Das getrocknete Material wird nun zuerst mechanisch getrennt. Nachdem unerwünschte Materialien wie Kunststoffteilchen entfernt worden sind, verbleibt die sogenannte Schwarzmasse. Sie enthält alle Bestandteile der Kathoden und Anoden, namentlich Lithium, Grafit und verschiedene Metalloxide. Mit dem angestrebten neuen Verfahren soll es nun möglich werden, den Grafit bereits im Recyclingwerk von den Aktivmaterialien der Kathode zu trennen. Durch diese Vorbehandlung erhöht sich der Wert der Schwarzmasse. Diese wird später von spezialisierten Unternehmen aufbereitet, um die wertvollen Metalle Kobalt, Kupfer, Nickel, Mangan und Aluminium sowie das Alkalimetall Lithium zurückzugewinnen. Ob sich der zurückgewonnene Grafit für die Herstellung neuer Batterien verwenden lässt, ist ebenfalls Gegenstand des Forschungsprojekts. Bei den heute üblichen Verfahren wird der Grafit verbrannt oder als Reduktionsmittel in der Metallurgie verwendet.

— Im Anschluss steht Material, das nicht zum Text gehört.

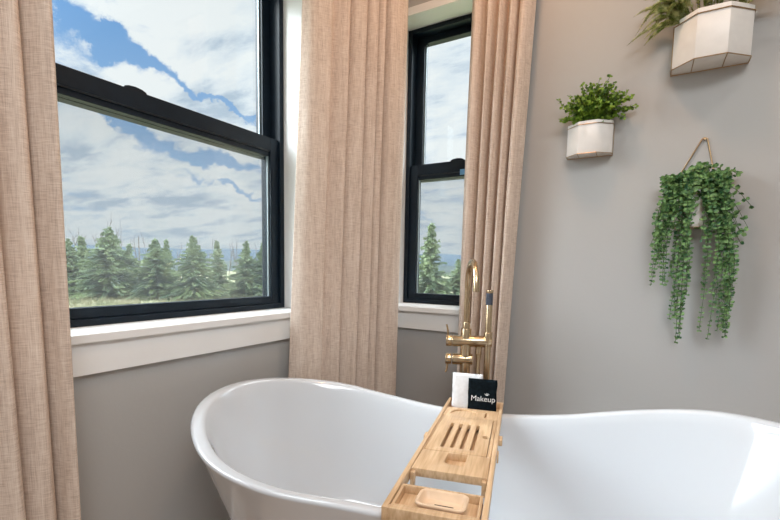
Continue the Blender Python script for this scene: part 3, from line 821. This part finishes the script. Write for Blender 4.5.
def bare(az, dist, el, label, seed, spread=.5, group=None, depth=4):
    random.seed(seed); x, y = polar(az, dist); H_ = hgt(dist, el); bm = bmesh.new()
    def br(p, d, L, r, lev):
        n = 4; pts = [p]
        for k in range(n): d = (d+rv(.13)+Vector((0, 0, .05))).normalized(); pts.append(pts[-1]+d*L/n)
        tube(bm, pts, [r*(1-.15*k) for k in range(n+1)], 3, False)
        if lev > 0:
            for k in range(random.randint(2, 4)):
                q = pts[random.randint(1, n)]; dd = (d+rv(spread)+Vector((0, 0, .25))).normalized(); br(q, dd, L*random.uniform(.45, .65), r*.55, lev-1)
    br(Vector((0, 0, 0)), Vector((0, 0, 1)), H_*.60, .05, depth)
    zt = max(v_.co.z for v_ in bm.verts); bmesh.ops.scale(bm, verts=bm.verts, vec=(1, 1, H_/zt))
    root = link('bare_tree', bm, M['bark'], loc=(x, y, gz(x, y)-.03)); tag(root, label, 'tree', group)
bare(-64.4, 33, 5.7, 'tall leafless tree rising left of the tallest spruce', 1, .5)
bare(-62.2, 34, 5.5, 'leafless tree with forked branches rising right above the tallest spruce', 4, .6)
bare(-66.3, 34, 4.4, 'leafless twiggy tree at the left curtain edge', 6, .5)
for i, az in enumerate((-60.0, -59.2, -55.9, -53.6, -52.8, -50.6, -49.6, -47.6, -60.8)):
    bare(az, 44, 3.2+.5*math.sin(i*2.3), 'thin leafless sapling between the spruces in the distance', 10+i, .3, 'distant leafless saplings between the spruces', 2)

# shrubs of tall dry grass, nobody could count the blades
random.seed(33); bm = bmesh.new()
for k in range(15000):
    az = random.choice((random.uniform(-69, -44), random.uniform(-69, -44), random.uniform(-69, -60), random.uniform(-30, -18)))
    dist = 11+22*random.random()**.8
    x, y = polar(az, dist); h = random.uniform(.10, .30)*(1.6 if az < -61 and random.random() < .25 else 1)
    if random.random() > .5+noise.noise(Vector((x*.3, y*.3, 0)))*1.2: h *= .5
    z = gz(x, y)-.02; lx, ly = random.uniform(-.08, .08), random.uniform(-.08, .08); w = .012
    q = [bm.verts.new(p) for p in ((x-w, y, z), (x+w, y+w, z), (x+lx, y+ly, z+h))]; bm.faces.new(q)
tag(link('meadow_grass', bm, M['grass']), 'dry grass blades growing across the field', 'grass', kind='stuff')

# ------------------------------------------------------------------ sky
w = D.worlds.new('sky'); bpy.context.scene.world = w; w.use_nodes = True
nt = w.node_tree; nt.nodes.clear()
tc = node(nt, 'ShaderNodeTexCoord'); sep = node(nt, 'ShaderNodeSeparateXYZ'); nt.links.new(tc.outputs['Generated'], sep.inputs[0])
def mth(op, a, b=None, c=None, clamp=False):
    n = node(nt, 'ShaderNodeMath', operation=op); n.use_clamp = clamp
    for i, q in enumerate((a, b, c)):
        if q is None: continue
        if isinstance(q, (int, float)): n.inputs[i].default_value = q
        else: nt.links.new(q, n.inputs[i])
    return n.outputs[0]
X, Y, Z = sep.outputs
az = mth('MULTIPLY', mth('ARCTAN2', X, Y), 57.29578)
el = mth('MULTIPLY', mth('ARCSINE', Z), 57.29578)
# cloud layer seen in perspective: flatten towards the horizon
den = mth('ADD', mth('MAXIMUM', Z, 0.0), .16)
cv = node(nt, 'ShaderNodeCombineXYZ'); nt.links.new(mth('DIVIDE', X, den), cv.inputs[0]); nt.links.new(mth('DIVIDE', Y, den), cv.inputs[1])
def cloud(scale, detail, rough, off, dist=0.0):
    mp = node(nt, 'ShaderNodeMapping'); mp.inputs['Location'].default_value = off; mp.inputs['Scale'].default_value = scale
    mp.inputs['Rotation'].default_value = (0, 0, R(25))
    nt.links.new(cv.outputs[0], mp.inputs['Vector'])
    n = node(nt, 'ShaderNodeTexNoise'); n.inputs['Scale'].default_value = 1; n.inputs['Detail'].default_value = detail; n.inputs['Roughness'].default_value = rough; n.inputs['Distortion'].default_value = dist
    nt.links.new(mp.outputs[0], n.inputs['Vector']); return n.outputs['Fac']
big = cloud((1.1, 1.1, 1), 10, .62, (3.1, 1.7, 0), .3)
shade = cloud((1.6, 3.0, 1), 9, .62, (8.3, 4.1, 0), .2)
edge = cloud((5, 6, 1), 10, .68, (1.3, 9.1, 0), .3)
# blue openings in the cloud deck: (azimuth, elevation, half length, half width, slope in degrees, strength)
gaps = [(-64.1, 22.7, 2.6, 1.25, -27, .50), (-59.7, 21.0, 2.6, .95, -15, .42), (-51.9, 18.0, 4.4, .40, -23, .30),
        (-64.2, 15.8, 1.9, .45, -10, .3), (-60.4, 14.3, 1.9, .6, -31, .36), (-52.0, 12.1, 5.2, .75, -6, .34), (-50, 9.3, 3.4, .35, -15, .22), (-40, 24, 4, 1.6, -20, .4), (-80, 14, 5, 1.4, -20, .4)]
wob = node(nt, 'ShaderNodeTexNoise'); wob.inputs['Scale'].default_value = 16; wob.inputs['Detail'].default_value = 8; wob.inputs['Roughness'].default_value = .6
nt.links.new(tc.outputs['Generated'], wob.inputs['Vector'])
ws = node(nt, 'ShaderNodeSeparateColor'); nt.links.new(wob.outputs['Color'], ws.inputs[0])
azw = mth('ADD', az, mth('MULTIPLY', mth('SUBTRACT', ws.outputs[0], .5), 9)); elw = mth('ADD', el, mth('MULTIPLY', mth('SUBTRACT', ws.outputs[1], .5), 4.5))
tot = None
for a0, e0, hl, hw, sl, st in gaps:
    c_, s_ = math.cos(R(sl)), math.sin(R(sl))
    da = mth('MULTIPLY', mth('SUBTRACT', azw, a0), .9); de = mth('SUBTRACT', elw, e0)
    p_ = mth('DIVIDE', mth('ADD', mth('MULTIPLY', da, c_), mth('MULTIPLY', de, s_)), hl)
    q_ = mth('DIVIDE', mth('SUBTRACT', mth('MULTIPLY', de, c_), mth('MULTIPLY', da, s_)), hw)
    g = mth('MULTIPLY', mth('EXPONENT', mth('MULTIPLY', mth('ADD', mth('MULTIPLY', p_, p_), mth('MULTIPLY', q_, q_)), -1)), st)
    tot = g if tot is None else mth('ADD', tot, g)
dens = mth('ADD', mth('MULTIPLY', big, .9), mth('MULTIPLY', edge, .42))
low = mth('MULTIPLY', mth('SUBTRACT', 14, el, clamp=False), .005)
dens = mth('SUBTRACT', dens, mth('MAXIMUM', low, 0.0))
dens = mth('SUBTRACT', mth('SUBTRACT', dens, mth('MULTIPLY', tot, 1.3)), .08)
mask = node(nt, 'ShaderNodeMapRange', interpolation_type='SMOOTHSTEP'); mask.inputs['From Min'].default_value = .34; mask.inputs['From Max'].default_value = .52
nt.links.new(dens, mask.inputs['Value'])
blue = ramp(nt, mth('DIVIDE', el, 60, clamp=True), [(0, (.52, .66, .78)), (.12, (.36, .54, .77)), (.45, (.15, .34, .66)), (1, (.09, .22, .52))])
cl = ramp(nt, shade, [(.38, (.46, .57, .69)), (.47, (.74, .81, .87)), (.55, (.85, .89, .91))])
mixc = node(nt, 'ShaderNodeMix', data_type='RGBA'); nt.links.new(mask.outputs[0], mixc.inputs['Factor']); nt.links.new(blue, mixc.inputs['A']); nt.links.new(cl, mixc.inputs['B'])
# thin haze band above the horizon
hz = node(nt, 'ShaderNodeMapRange'); hz.inputs['From Min'].default_value = .5; hz.inputs['From Max'].default_value = 7; hz.inputs['To Min'].default_value = .55; hz.inputs['To Max'].default_value = 0
nt.links.new(el, hz.inputs['Value'])
mh = node(nt, 'ShaderNodeMix', data_type='RGBA'); nt.links.new(hz.outputs[0], mh.inputs['Factor']); nt.links.new(mixc.outputs['Result'], mh.inputs['A']); mh.inputs['B'].default_value = (.62, .72, .80, 1)
# extra brightness added to the unseen overhead sky to light the room
hi = node(nt, 'ShaderNodeMapRange', interpolation_type='SMOOTHSTEP'); hi.inputs['From Min'].default_value = 32; hi.inputs['From Max'].default_value = 60; hi.inputs['To Min'].default_value = 1.0; hi.inputs['To Max'].default_value = 3.2
nt.links.new(el, hi.inputs['Value'])
bg = node(nt, 'ShaderNodeBackground'); nt.links.new(mh.outputs['Result'], bg.inputs['Color']); 
# two bright sky patches added out of view to send daylight indoors
def patch(a_, e_, pw, st):
    vn = node(nt, 'ShaderNodeVectorMath', operation='DOT_PRODUCT'); nt.links.new(tc.outputs['Generated'], vn.inputs[0])
    a_, e_ = R(a_), R(e_); vn.inputs[1].default_value = (math.sin(a_)*math.cos(e_), math.cos(a_)*math.cos(e_), math.sin(e_))
    return mth('MULTIPLY', mth('POWER', mth('MAXIMUM', vn.outputs['Value'], 0.0), pw), st)
gl = mth('ADD', patch(-122, 36, 13, 34), patch(36, 40, 13, 18))
nt.links.new(mth('ADD', hi.outputs[0], gl), bg.inputs['Strength'])
wo = node(nt, 'ShaderNodeOutputWorld'); nt.links.new(bg.outputs[0], wo.inputs['Surface'])

# ------------------------------------------------------------------ lights in the room
def area(name, loc, size, power, col, size_y=None, rot=(0, 0, 0), spread=180):
    l = D.lights.new(name, 'AREA'); l.energy = power; l.color = col; l.size = size; l.spread = R(spread)
    if size_y: l.shape = 'RECTANGLE'; l.size_y = size_y
    o = D.objects.new(name, l); C.objects.link(o); o.location = loc; o.rotation_euler = rot; return o
area('ceiling_fill', (2.1, -2.6, CH-.02), 1.3, 60, (.94, .97, 1))  # soft fill added to brighten the room, stands for no known fixture
area('ceiling_spot', (.95, -.75, CH-.02), .18, 9, (1, .60, .36))
area('ceiling_spot', (1.9, -.95, CH-.02), .18, 4, (1, .90, .80))

# ------------------------------------------------------------------ camera
yaw, pitch, roll = R(30.62), R(-5.43), R(1.04)
f = Vector((-math.sin(yaw)*math.cos(pitch), math.cos(yaw)*math.cos(pitch), math.sin(pitch)))
r = Vector((math.cos(yaw), math.sin(yaw), 0)); uu = r.cross(f)
r2 = r*math.cos(roll)+uu*math.sin(roll); u2 = -r*math.sin(roll)+uu*math.cos(roll)
cd = D.cameras.new('camera'); co = D.objects.new('camera', cd); C.objects.link(co)
co.matrix_world = Matrix(((r2.x, u2.x, -f.x, CAM.x), (r2.y, u2.y, -f.y, CAM.y), (r2.z, u2.z, -f.z, CAM.z), (0, 0, 0, 1)))
cd.sensor_width = 36; cd.sensor_fit = 'HORIZONTAL'; cd.lens = 443.6/780*36; cd.shift_y = 49.6/780
cd.clip_start = .02; cd.clip_end = 8000
sc = bpy.context.scene; sc.camera = co
vs_ = sc.view_settings; vs_.view_transform = 'Standard'; vs_.look = 'None'; vs_.exposure = .10; vs_.gamma = 1; vs_.use_curve_mapping = False
sc.cycles.use_denoising = True
sc.cycles.max_bounces = 10; sc.cycles.diffuse_bounces = 6; sc.cycles.transparent_max_bounces = 24
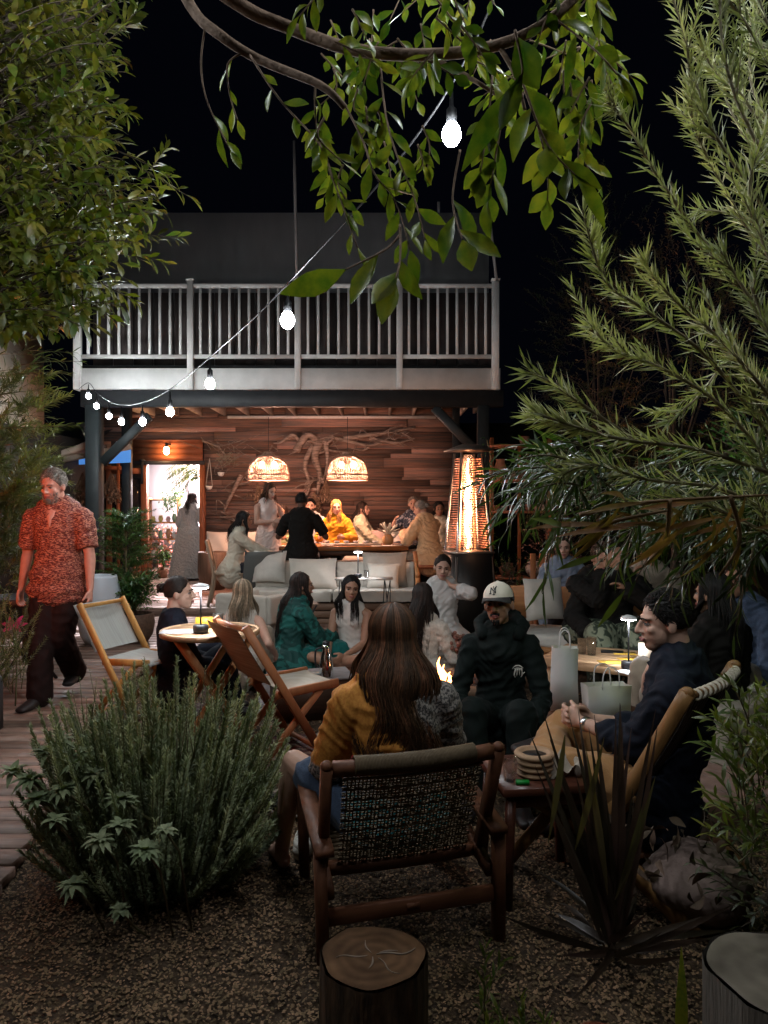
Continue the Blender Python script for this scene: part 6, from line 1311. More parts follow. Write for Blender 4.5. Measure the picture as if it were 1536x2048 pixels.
# leafy tree on the upper left
gl, gs = G(), G()
gs.tube(smoothpath([A(-1.95, 2.9, 0), A(-2.0, 2.9, 1.2), A(-1.95, 2.9, 2.2), A(-1.9, 2.8, 3.6)], 14), .06, seg=8, r2=.03)
def in_left(x, y):     # outline of the crown in the photo
    lim = np.interp(y, [-120, 60, 150, 260, 330, 400, 470, 560, 640, 690], [250, 270, 215, 235, 270, 330, 290, 235, 180, 60]); return x < lim
cnt = 0
while cnt < 950:
    x = NR.uniform(-420, 350); y = NR.uniform(-160, 640)
    if not in_left(x+30, y): continue
    Yd = NR.uniform(2.1, 3.2); p = P(x, y, Yd); tr_ = A(-1.93, 2.9, p.z-.25); d = nrm(A(*p)-tr_+A(0, 0, .1)+rv(1)[0]*.35); ln = NR.uniform(.18, .34)
    if cnt % 3 == 0: gs.tube(smoothpath([tr_, A(*p)*.5+tr_*.5+A(0, 0, .08), A(*p)-d*ln*.5], 6), .010, seg=5, r2=.003)
    sprig(gl, gs, A(*p)-d*ln*.6, d, ln, R.choice([9, 11, 14]), NR.uniform(.065, .095), NR.uniform(.022, .032), 55, .25, st=4, bend=.3, obo=1.35, tint=(.55, 1.35)); cnt += 1
for x0, y0, x1, y1, Yd in ((270, 330, 392, 395, 2.7), (250, 360, 340, 350, 2.8), (230, 300, 345, 350, 2.5), (250, 470, 365, 470, 2.9), (240, 500, 330, 520, 2.7), (190, 560, 275, 600, 2.4), (160, 590, 235, 640, 2.4), (300, 340, 335, 290, 3.0), (215, 210, 262, 225, 2.4), (240, 60, 275, 20, 2.4)):
    a, b = A(*P(x0, y0, Yd)), A(*P(x1, y1, Yd)); sprig(gl, gs, a, b-a, np.linalg.norm(b-a), 13, .075, .024, 50, .05, st=4, obo=1.35, tint=(.8, 1.5))
tree('tree', 'dense leafy tree filling the upper left corner', 'tree', gl, gs, M_lf2, sname='branches', lname='leaves', loc=(-1.95, 2.9, 0))
# narrow leaved shrub on the right
gl, gs = G(), G(); base = A(1.55, 1.9, 0)
def branch(pts, dens=1., L=.048, nW=.0040, sub=True, tint=(.7, 1.3), r=.0042):
    path = smoothpath(Q(*pts), 40); gs.tube(path, r, seg=6, r2=.002); ln = np.linalg.norm(np.diff(path, axis=0), axis=1).sum(); T = nrm(np.gradient(path, axis=0))
    n = int(ln*430*dens); k = NR.uniform(0, 39, n); i = k.astype(int); f = (k-i)[:, None]; i2 = np.minimum(i+1, 39); pos = path[i]*(1-f)+path[i2]*f; o = rv(n); o = nrm(o-T[i]*(o*T[i]).sum(1)[:, None]); an = np.radians(NR.normal(38, 12, n))[:, None]
    needles(gl, pos, T[i]*np.cos(an)+o*np.sin(an), rv(n), L*NR.uniform(.6, 1.25, n), nW, NR.uniform(-.05, .25, n)[:, None], NR.uniform(*tint)*NR.uniform(.75, 1.3, n))
    if sub:
        for _ in range(int(ln*8*dens)):
            j = R.randrange(3, 36); o = rv(1)[0]; d = nrm(T[j]*1.0+nrm(o-T[j]*np.dot(o, T[j]))*.6+A(0, 0, .25)); l2 = NR.uniform(.06, .13)
            sprig(gl, gs, path[j], d, l2, int(l2*300), L*.85, nW, 40, -.15, kind='needle', t0=.05, sr=.002, tint=tint, bend=.12)
BR = [[(1540, 640, 1.5), (1420, 500, 1.45), (1320, 360, 1.4), (1255, 250, 1.35), (1215, 205, 1.3)], [(1560, 560, 1.6), (1450, 380, 1.6), (1385, 240, 1.55), (1375, 100, 1.5), (1340, -20, 1.5)], [(1600, 420, 1.4), (1500, 260, 1.4), (1450, 120, 1.4), (1440, 0, 1.4), (1445, -80, 1.4)],
      [(1560, 900, 1.4), (1420, 720, 1.35), (1290, 620, 1.3), (1210, 560, 1.25), (1165, 420, 1.2)], [(1560, 820, 1.6), (1400, 650, 1.55), (1320, 570, 1.5), (1285, 520, 1.5)], [(1580, 760, 1.3), (1500, 600, 1.3), (1440, 500, 1.3)], [(1600, 1000, 1.5), (1450, 820, 1.45), (1330, 740, 1.4), (1230, 700, 1.4), (1180, 650, 1.35)],
      [(1580, 960, 1.3), (1400, 900, 1.25), (1250, 880, 1.2), (1140, 850, 1.2), (1070, 825, 1.2)], [(1300, 900, 1.3), (1180, 820, 1.3), (1095, 760, 1.3), (1060, 745, 1.3)], [(1600, 1060, 1.4), (1450, 980, 1.35), (1300, 960, 1.3), (1190, 930, 1.3), (1120, 950, 1.3)], [(1560, 300, 1.7), (1500, 150, 1.7), (1520, -20, 1.7)], [(1620, 700, 1.2), (1540, 520, 1.2), (1500, 380, 1.2), (1530, 260, 1.2)],
      [(1640, 900, 1.15), (1530, 780, 1.15), (1460, 700, 1.15), (1400, 640, 1.15)], [(1600, 560, 1.8), (1480, 440, 1.8), (1400, 420, 1.8)], [(1600, 860, 1.7), (1480, 720, 1.7), (1390, 800, 1.7), (1330, 850, 1.7)], [(1600, 1100, 1.3), (1480, 1040, 1.3), (1380, 1000, 1.3), (1280, 1010, 1.3)], [(1600, 260, 1.4), (1500, 60, 1.4), (1400, -60, 1.4)], [(1600, 380, 1.5), (1490, 200, 1.5), (1440, 160, 1.5), (1400, 90, 1.5)], [(1620, 200, 1.3), (1540, 60, 1.3), (1500, -60, 1.3)], [(1600, 520, 1.3), (1470, 330, 1.3), (1420, 250, 1.3), (1390, 160, 1.3)]]
for b in BR: branch(b, .9)
for k in range(6):
    x = NR.uniform(1420, 1560); y = NR.uniform(-20, 1000); Yd = NR.uniform(1.2, 1.9); branch([(x+120, y+160, Yd), (x+50, y+60, Yd), (x, y-60, Yd)], .8, tint=(.5, 1.1))
for z0, e in ((.2, (1640, 900, 1.4)), (.3, (1640, 600, 1.5)), (.1, (1700, 1100, 1.4))): gs.tube(smoothpath([base+A(0, 0, 0), base+A(.05, 0, 1.2), A(*P(*e))], 14), .03, seg=7, r2=.012)
gs.tube(smoothpath([A(1.7, 1.9, 0), A(1.72, 1.8, 1.6), A(1.6, 1.7, 2.6)], 10), .03, seg=7, r2=.01)
tree('shrub', 'tall shrub with narrow grey green leaves filling the right side', 'shrub', gl, gs, M_ndl, mat('tan_stem', (.22, .19, .11), (.14, .11, .06), ns=9), sname='branches', lname='needles', loc=tuple(base))
# drooping longer leaves and dead brown curls below it
gl, gs = G(), G()
for _ in range(150):
    x = NR.uniform(1110, 1620); lo = np.interp(x, [1110, 1250, 1400, 1536], [950, 1030, 1060, 1100]); y = NR.uniform(900, lo); Yd = NR.uniform(1.3, 2.0); a = A(*P(x, y, Yd)); d = nrm(A(NR.uniform(-1, .1), NR.uniform(-.3, .3), NR.uniform(-.55, .35)))
    sprig(gl, gs, a, d, NR.uniform(.08, .18), 12, NR.uniform(.06, .09), .008, 42, .35, st=3, tint=(.45, 1.15), bend=.3)
for x, y, dx, dy in ((1200, 1110, -.9, -.25), (1250, 1180, -.5, -.7), (1150, 1060, -.8, .3)):
    a = P(x, y, 1.25); leaves(gl, [tuple(a)], [(dx, -.1, dy)], [(.1, -1, .4)], .08, .011, 6, .25, .2, 1.5)
tree('shrub', 'drooping long leaved shrub hanging over the bench guests at right', 'shrub', gl, gs, leafm('long_leaf', (.050, .085, .025), (.07, .10, .03)), M_stem, sname='branches', lname='leaves', loc=(1.75, 1.9, 0))
gl = G()
for _ in range(36):
    x = NR.uniform(1170, 1520); y = NR.uniform(985, 1060); a = P(x, y, NR.uniform(1.1, 1.25)); leaves(gl, [tuple(a)], [(NR.uniform(-1, .6), 0, NR.uniform(-.9, .1))], [(.2, -1, .3)], NR.uniform(.06, .13), .009, 7, NR.uniform(.3, 1.1), .3, NR.uniform(.6, 1.4))
for pth in ([(1160, 1030), (1250, 1010), (1350, 1000), (1540, 990)], [(1180, 1060), (1240, 1040), (1340, 1020)], [(1340, 1000), (1330, 1080), (1290, 1130)], [(1460, 990), (1480, 1080), (1440, 1150)]): gl.tube(smoothpath(Q(*[(x, y, 1.15) for x, y in pth]), 12), .004, seg=5, r2=.002)
tree('dead_branch', 'dry brown curling branch hanging inside the right shrub', 'branch', gl, None, M_brown, lname='dead_leaves', loc=tuple(P(1540, 990, 1.55)))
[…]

Testen im Labor, simulieren im Computer

Um die neuen Verfahren zur Auftrennung des Elektrolyten und zur Aufbereitung der Schwarzmasse zu testen, baut und betreibt die BFH in ihrem Forschungslabor eine Versuchsanlage. Gleichzeitig wird sie sämtliche Prozesse digital simulieren. Im Computermodell lassen sich alle Parameter beliebig verändern und die daraus resultierenden Auswirkungen analysieren. Dies ist insbesondere für die Beurteilung der Wirtschaftlichkeit wichtig, weil Faktoren wie der Energieverbrauch oder der Unterhalt der Anlagen die Kosten des Verfahrens mitbestimmen. Die BFH wird die aus der Computersimulation gewonnenen Daten der EMPA zur Verfügung stellen. Deren Advancing Life Cycle Assessment Group (ALCA) wird für den gesamten Prozess eine Lebenszyklusanalyse vornehmen. Die Ökobilanzierung soll zeigen, ob das neue Verfahren die hohen Erwartungen erfüllt, das heisst: ob es dazu beiträgt, den Bedarf an Primärrohstoffen zu reduzieren und dem Ziel einer Kreislaufwirtschaft bei Antriebsbatterien näher zu kommen.